The science of Sutro: The Smart Water Monitor
The ‘How it Works’ page has about $6 in page-value. This means that the page is responsible for convincing (and converting) our friends to purchase and become part of the Sutro family.
When we audited the page, we realized that the ‘intent’ of WHY people were coming to this page was to understand more about the technology, and we weren’t quite doing that.
We had some marketing fodder, some why it’s important, but the biggest part of marketing is just being practical. Is figuring out the why, and not trying to build up some gimmick on trying to convince people to buy something.
The majority of decisions that people make are emotional not driven by some logical cost benefit analysis (as much as we think we do that).
OK, so I’m going to build this as a draft for the substitute for the Google Doc that I would give to our marketing team.
Here we go!
Tracing the journey of a drop of water in the Sutro
You have a body of water in your backyard, it’s a swimming pool. The premise is simple you purchase the Sutro, drop it in your pool and get readings on your app.
What happens in between?
The Sutro is a complex piece of robotics, just imagine that there are bunch of small little scientists that live and work inside the floating robotic laboratory.
The drop(s) of water are pulled into the floating monitor
A “sample” of water is pulled from about an arm’s length and travels about 7 inches into the flow cell. The flow cell is where all the magic happens.
Once the drop reaches the flow cell, the pump stops pulling the water into the device, and the entire lab process starts.
“The scientists” begin to pump reagent (reactant) into the flow cell. Think of it as food coloring that is pushed into the flow cell, and allows the reactant (or reagent) to react with the water.
This requires a quick aside on the cartridge itself.
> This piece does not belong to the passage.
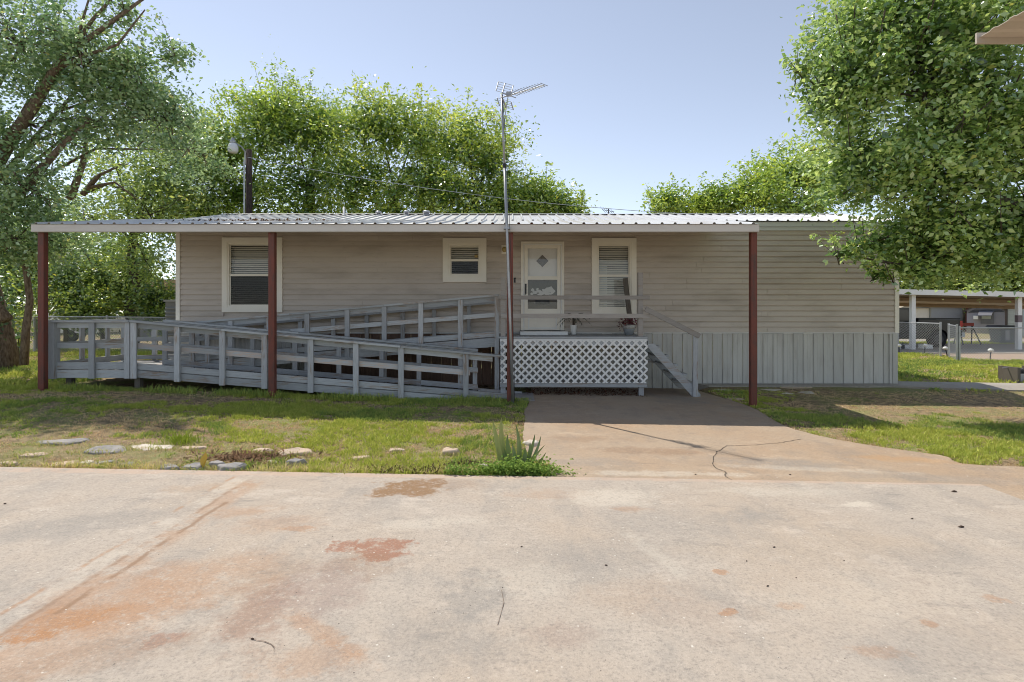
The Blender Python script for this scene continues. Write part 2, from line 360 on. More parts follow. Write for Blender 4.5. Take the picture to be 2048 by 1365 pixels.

The Sutro cartridge is 5 reagents inside of syringes, plugged into the microfluidic chip (which is where this flow cell lives, that I mentioned above).
For those of you who own swimming pools and have seen the red dropper to measure pH, we use the same liquid, and actually do the same process.
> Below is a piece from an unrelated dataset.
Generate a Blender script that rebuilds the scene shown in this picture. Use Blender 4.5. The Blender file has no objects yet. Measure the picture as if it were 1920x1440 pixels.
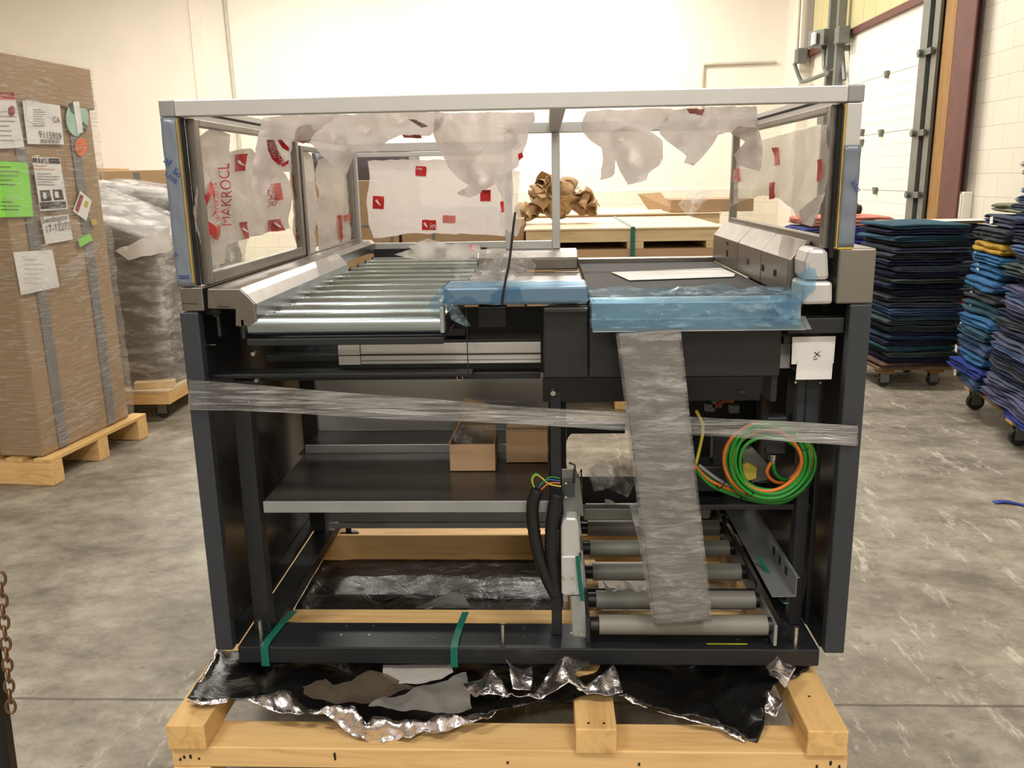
import bpy, bmesh, math, random
from mathutils import Vector, Matrix, noise
from mathutils.geometry import delaunay_2d_cdt
random.seed(7)
SC = bpy.context.scene
COL = SC.collection
PI = math.pi

# ------------------------------------------------------------------ camera
FPX = 1600.0
YAW, PIT, ROL = math.radians(-2.5), math.radians(13.5), math.radians(-1.05)
CAM = Vector((0.0, -1.9, 1.45))
def _axes():
    sy, cy, sp, cp = math.sin(YAW), math.cos(YAW), math.sin(PIT), math.cos(PIT)
    f = Vector((sy*cp, cy*cp, -sp)); r = Vector((cy, -sy, 0)); u = r.cross(f)
    c, s = math.cos(ROL), math.sin(ROL)
    return r*c+u*s, -r*s+u*c, f
CR, CU, CF = _axes()
cd = bpy.data.cameras.new('camera'); cam = bpy.data.objects.new('camera', cd); COL.objects.link(cam)
cd.sensor_fit = 'HORIZONTAL'; cd.sensor_width = 36; cd.lens = FPX/1920*36
cd.clip_start = 0.05; cd.clip_end = 100
cam.matrix_world = Matrix((
    (CR.x, CU.x, -CF.x, CAM.x), (CR.y, CU.y, -CF.y, CAM.y), (CR.z, CU.z, -CF.z, CAM.z), (0, 0, 0, 1)))
SC.camera = cam

def at(px, py, X=None, Y=None, Z=None):
    """point of the real plane X=, Y= or Z= that was measured at a pixel of the photograph"""
    d = CR*((px-960)/FPX) + CU*(-(py-720)/FPX) + CF
    k = 0 if X is not None else 1 if Y is not None else 2
    v = (X, Y, Z)[k]
    return CAM + d*((v-CAM[k])/d[k])

# ------------------------------------------------------------------ world, exposure
SC.view_settings.view_transform = 'Standard'; SC.view_settings.look = 'None'
SC.view_settings.gamma = 1; SC.view_settings.use_curve_mapping = False
SC.view_settings.exposure = 0.04
W = bpy.data.worlds.new('world'); SC.world = W; W.use_nodes = True
W.node_tree.nodes['Background'].inputs[0].default_value = (1.0, 0.97, 0.92, 1)
W.node_tree.nodes['Background'].inputs[1].default_value = 0.05
try:
    SC.cycles.transparent_max_bounces = 24; SC.cycles.max_bounces = 8
    SC.cycles.use_denoising = True; SC.cycles.sample_clamp_indirect = 6
    SC.cycles.caustics_reflective = False; SC.cycles.caustics_refractive = False
except Exception: pass

# ------------------------------------------------------------------ materials
def _s(c): return ((c/255.0) / 12.92) if c/255.0 <= 0.04045 else (((c/255.0)+0.055)/1.055)**2.4
def rgb(r, g, b): return (_s(r), _s(g), _s(b), 1)
class NT:
    def __init__(s, name):
        s.m = bpy.data.materials.new(name); s.m.use_nodes = True; s.t = s.m.node_tree; s.t.nodes.clear()
        s.out = s.n('ShaderNodeOutputMaterial')
    def n(s, ty, **kw):
        nd = s.t.nodes.new(ty)
        for k, v in kw.items():
            if k.startswith('i_'): nd.inputs[k[2:].replace('_', ' ')].default_value = v
            else: setattr(nd, k, v)
        return nd
    def l(s, a, b): s.t.links.new(a, b)
    def coord(s, scale=(1, 1, 1), kind='Object', rot=(0, 0, 0)):
        tc = s.n('ShaderNodeTexCoord'); mp = s.n('ShaderNodeMapping')
        mp.inputs['Scale'].default_value = scale; mp.inputs['Rotation'].default_value = rot
        s.l(tc.outputs[kind], mp.inputs['Vector']); return mp.outputs[0]
    def noise(s, vec, scale, detail=4, rough=.55, dist=0):
        nd = s.n('ShaderNodeTexNoise'); nd.inputs['Scale'].default_value = scale
        nd.inputs['Detail'].default_value = detail; nd.inputs['Roughness'].default_value = rough
        nd.inputs['Distortion'].default_value = dist
        s.l(vec, nd.inputs['Vector']); return nd.outputs['Fac']
    def ramp(s, fac, stops):
        r = s.n('ShaderNodeValToRGB'); e = r.color_ramp.elements
        while len(e) < len(stops): e.new(.999)
        for i, (p, c) in enumerate(stops):
            e[i].position = min(1, p) if i == 0 else max(e[i-1].position+1e-4, min(1, p)); e[i].color = c if hasattr(c, '__len__') else (c, c, c, 1)
        s.l(fac, r.inputs[0]); return r.outputs[0]
    def mixc(s, fac, a, b, mode='MIX'):
        m = s.n('ShaderNodeMix'); m.data_type = 'RGBA'; m.blend_type = mode
        for inp, v in ((m.inputs[0], fac), (m.inputs[6], a), (m.inputs[7], b)):
            if hasattr(v, 'is_linked') or hasattr(v, 'links'): s.l(v, inp)
            else: inp.default_value = v
        return m.outputs[2]
    def math(s, op, a, b=0.0, c=None):
        m = s.n('ShaderNodeMath'); m.operation = op
        for i, v in enumerate((a, b) if c is None else (a, b, c)):
            if hasattr(v, 'links'): s.l(v, m.inputs[i])
            else: m.inputs[i].default_value = v
        return m.outputs[0]
    def bump(s, h, strength=.3, dist=.01):
        b = s.n('ShaderNodeBump'); b.inputs['Strength'].default_value = strength; b.inputs['Distance'].default_value = dist
        s.l(h, b.inputs['Height']); return b.outputs[0]
    def bsdf(s, col, rough=.5, metal=0, normal=None, **kw):
        p = s.n('ShaderNodeBsdfPrincipled')
        for k, v in (('Base Color', col), ('Roughness', rough), ('Metallic', metal)):
            if hasattr(v, 'links'): s.l(v, p.inputs[k])
            else: p.inputs[k].default_value = v
        if normal: s.l(normal, p.inputs['Normal'])
        for k, v in kw.items(): p.inputs[k.replace('_', ' ')].default_value = v
        return p.outputs[0]
    def done(s, sh): s.l(sh, s.out.inputs['Surface']); return s.m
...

Small amounts of reagents are then dosed
The 5 reagents (as mentioned above), are the exact same that you would see in a Taylor test kit, a strip test kit, or a LaMotte test kit (we actually use LaMotte reagents).
If you have a swimming pool (or spa), you’ve definitely seen or used one of these before.
The reagents that we use are:
- pH — phenol red (the red color that you’d usually use to measure pH)
- Free chlorine — DPD1A and DPD1B
- Alkalinity — Total alkalinity indicator and super light sulfuric acid reactant
We use about 3uL (microliters) to measure alkalinity and about 8uL of the pH and free chlorine reagents. Just for a matter of reference, a drop of water is about 20–50 uL (depending on surface tension).
Then, an array of colors is measured
The Sutro is a colorimeter, and very similar to how us (humans) would look at color. We take a baseline without color and then once the reagent is pushed into the flow cell, we take a balance of the colors.
We have an RGBW (red, green, blue, white) LED array and a photo sensor array. There is one side that projects the light and the other side that catches the light.
This is actually how many spectrophotometers work.
Flying across, the data gets sent to the hub
Communications in water is tough. WiFi and bluetooth use 2.4 and 5GHz (you’ve probably seen those two bands on your home Xfinity WiFi). The issue is these are smaller wave length, which means that you can actually carry higher bandwidth information. Think about a video call and streaming your next amazing Justin Bieber video.
The Sutro’s data is much smaller (we can actually fit it into a size of a text message), it’s just bytes not kilobits or gigabits. But, we need to make sure that it sustainably gets between the monitor and the hub. So we opted for our own proprietary 900MHz link.
From the hub, up and to the cloud it goes!
All those LED values get projected into a 4x4 array. We have an RGBW LED and an RGBW photo-diode array (which is able to basically see the light). Through millions of data points, tests, and calibrations against our own cartridge, reagents, and light — we’ve been able to build out an algorithm that can output a simple pH, free chlorine, and alkalinity value.
Back down to the Sutro App on Android or iOS
At the end of all of this, we want to give you what you need to do and when you need to do it. The Sutro system allows you to scan in your chemicals that you purchase from Leslies Pool Supply, Home Depot, or your neighborhood pool and spa supply store. If you’d like to see more, John Rigby did this amazing review of the Sutro system you can see it here!
Really cool, huh?
Well, first I now have something to give to the marketing team- so we can increase our page-rank value. Secondly, what we’ve built is a remix of technology that already exists but just made it super small.
Utilizing microfluidics, we’ve been able to take existing reagent chemistry, and bring it down to smaller than the size of a drop of water.
It’s tough business building hardware that works like a laboratory tool, but it’s really rewarding when we’ll better understand water and how to treat it.